INFORMATION PROVIDED ->
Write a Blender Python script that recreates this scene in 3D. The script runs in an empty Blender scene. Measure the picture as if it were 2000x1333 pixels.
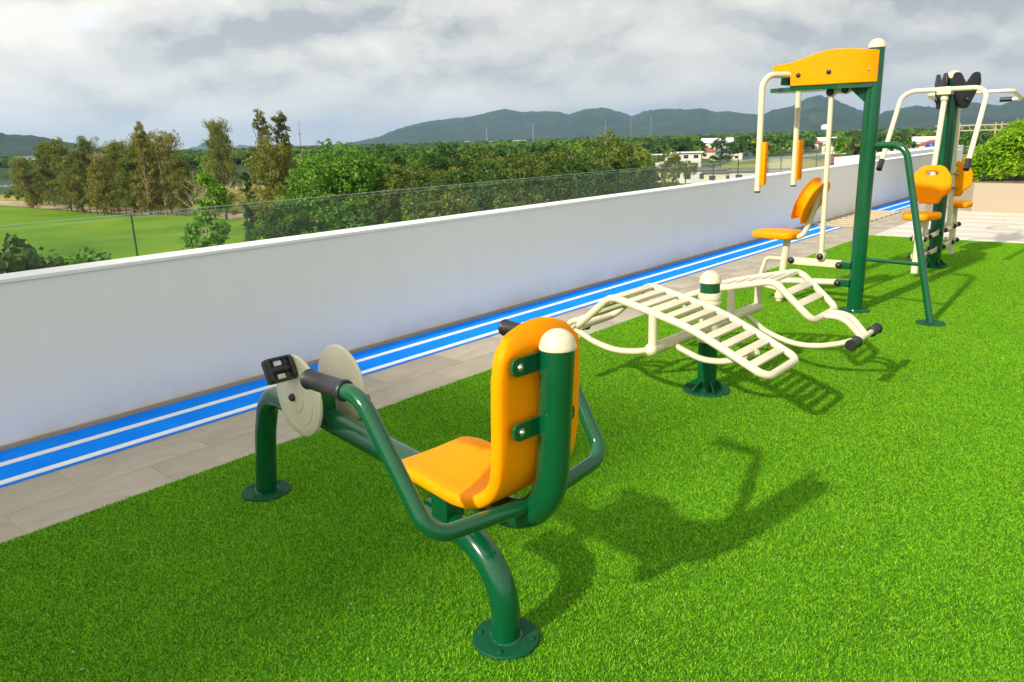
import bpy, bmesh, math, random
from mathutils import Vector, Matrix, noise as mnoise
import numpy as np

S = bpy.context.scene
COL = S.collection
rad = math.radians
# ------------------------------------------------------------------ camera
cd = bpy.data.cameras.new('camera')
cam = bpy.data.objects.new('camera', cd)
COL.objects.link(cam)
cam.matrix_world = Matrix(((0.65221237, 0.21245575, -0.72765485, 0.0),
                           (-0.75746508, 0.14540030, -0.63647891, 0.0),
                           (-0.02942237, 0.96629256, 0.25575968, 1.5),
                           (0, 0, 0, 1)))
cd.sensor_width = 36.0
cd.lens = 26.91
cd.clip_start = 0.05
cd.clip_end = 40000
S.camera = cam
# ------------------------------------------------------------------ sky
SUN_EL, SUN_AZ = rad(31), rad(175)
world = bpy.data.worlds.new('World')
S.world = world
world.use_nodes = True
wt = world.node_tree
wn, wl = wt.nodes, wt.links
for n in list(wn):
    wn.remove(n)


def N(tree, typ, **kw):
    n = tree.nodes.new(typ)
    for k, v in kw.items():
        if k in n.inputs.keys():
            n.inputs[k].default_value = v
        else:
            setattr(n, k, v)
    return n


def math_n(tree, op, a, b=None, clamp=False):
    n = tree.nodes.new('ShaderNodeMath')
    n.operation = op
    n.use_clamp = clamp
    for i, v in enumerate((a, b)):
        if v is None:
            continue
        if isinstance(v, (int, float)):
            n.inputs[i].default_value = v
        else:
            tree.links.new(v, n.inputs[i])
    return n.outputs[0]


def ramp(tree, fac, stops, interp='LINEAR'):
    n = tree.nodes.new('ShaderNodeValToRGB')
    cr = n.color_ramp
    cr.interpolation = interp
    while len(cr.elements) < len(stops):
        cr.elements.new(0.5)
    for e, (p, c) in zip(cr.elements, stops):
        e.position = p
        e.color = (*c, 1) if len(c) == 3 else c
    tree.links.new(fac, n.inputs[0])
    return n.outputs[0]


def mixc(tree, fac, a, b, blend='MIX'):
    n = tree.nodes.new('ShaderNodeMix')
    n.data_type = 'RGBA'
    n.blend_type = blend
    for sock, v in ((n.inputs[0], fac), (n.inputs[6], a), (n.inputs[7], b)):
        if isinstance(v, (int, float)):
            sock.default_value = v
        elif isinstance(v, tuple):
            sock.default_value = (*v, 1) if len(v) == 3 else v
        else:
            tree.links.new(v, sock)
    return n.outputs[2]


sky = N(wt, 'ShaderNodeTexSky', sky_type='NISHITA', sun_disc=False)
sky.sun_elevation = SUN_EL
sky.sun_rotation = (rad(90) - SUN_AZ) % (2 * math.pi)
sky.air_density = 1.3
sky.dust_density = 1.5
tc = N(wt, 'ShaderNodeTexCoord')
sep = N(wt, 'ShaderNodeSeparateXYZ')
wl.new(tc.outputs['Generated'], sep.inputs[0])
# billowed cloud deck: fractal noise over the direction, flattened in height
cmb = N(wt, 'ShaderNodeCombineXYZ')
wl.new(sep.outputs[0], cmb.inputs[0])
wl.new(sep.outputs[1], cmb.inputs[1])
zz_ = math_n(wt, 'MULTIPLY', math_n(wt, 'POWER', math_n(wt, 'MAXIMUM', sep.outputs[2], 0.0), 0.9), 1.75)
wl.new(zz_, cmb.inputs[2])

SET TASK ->
All of the lines above should be retyped precisely, apart from the pictures.

SOLUTION BELOW ->
Write a Blender Python script that recreates this scene in 3D. The script runs in an empty Blender scene. Measure the picture as if it were 2000x1333 pixels.
import bpy, bmesh, math, random
from mathutils import Vector, Matrix, noise as mnoise
import numpy as np

S = bpy.context.scene
COL = S.collection
rad = math.radians
# ------------------------------------------------------------------ camera
cd = bpy.data.cameras.new('camera')
cam = bpy.data.objects.new('camera', cd)
COL.objects.link(cam)
cam.matrix_world = Matrix(((0.65221237, 0.21245575, -0.72765485, 0.0),
                           (-0.75746508, 0.14540030, -0.63647891, 0.0),
                           (-0.02942237, 0.96629256, 0.25575968, 1.5),
                           (0, 0, 0, 1)))
cd.sensor_width = 36.0
cd.lens = 26.91
cd.clip_start = 0.05
cd.clip_end = 40000
S.camera = cam
# ------------------------------------------------------------------ sky
SUN_EL, SUN_AZ = rad(31), rad(175)
world = bpy.data.worlds.new('World')
S.world = world
world.use_nodes = True
wt = world.node_tree
wn, wl = wt.nodes, wt.links
for n in list(wn):
    wn.remove(n)


def N(tree, typ, **kw):
    n = tree.nodes.new(typ)
    for k, v in kw.items():
        if k in n.inputs.keys():
            n.inputs[k].default_value = v
        else:
            setattr(n, k, v)
    return n


def math_n(tree, op, a, b=None, clamp=False):
    n = tree.nodes.new('ShaderNodeMath')
    n.operation = op
    n.use_clamp = clamp
    for i, v in enumerate((a, b)):
        if v is None:
            continue
        if isinstance(v, (int, float)):
            n.inputs[i].default_value = v
        else:
            tree.links.new(v, n.inputs[i])
    return n.outputs[0]


def ramp(tree, fac, stops, interp='LINEAR'):
    n = tree.nodes.new('ShaderNodeValToRGB')
    cr = n.color_ramp
    cr.interpolation = interp
    while len(cr.elements) < len(stops):
        cr.elements.new(0.5)
    for e, (p, c) in zip(cr.elements, stops):
        e.position = p
        e.color = (*c, 1) if len(c) == 3 else c
    tree.links.new(fac, n.inputs[0])
    return n.outputs[0]


def mixc(tree, fac, a, b, blend='MIX'):
    n = tree.nodes.new('ShaderNodeMix')
    n.data_type = 'RGBA'
    n.blend_type = blend
    for sock, v in ((n.inputs[0], fac), (n.inputs[6], a), (n.inputs[7], b)):
        if isinstance(v, (int, float)):
            sock.default_value = v
        elif isinstance(v, tuple):
            sock.default_value = (*v, 1) if len(v) == 3 else v
        else:
            tree.links.new(v, sock)
    return n.outputs[2]


sky = N(wt, 'ShaderNodeTexSky', sky_type='NISHITA', sun_disc=False)
sky.sun_elevation = SUN_EL
sky.sun_rotation = (rad(90) - SUN_AZ) % (2 * math.pi)
sky.air_density = 1.3
sky.dust_density = 1.5
tc = N(wt, 'ShaderNodeTexCoord')
sep = N(wt, 'ShaderNodeSeparateXYZ')
wl.new(tc.outputs['Generated'], sep.inputs[0])
# billowed cloud deck: fractal noise over the direction, flattened in height
cmb = N(wt, 'ShaderNodeCombineXYZ')
wl.new(sep.outputs[0], cmb.inputs[0])
wl.new(sep.outputs[1], cmb.inputs[1])
zz_ = math_n(wt, 'MULTIPLY', math_n(wt, 'POWER', math_n(wt, 'MAXIMUM', sep.outputs[2], 0.0), 0.9), 1.75)
wl.new(zz_, cmb.inputs[2])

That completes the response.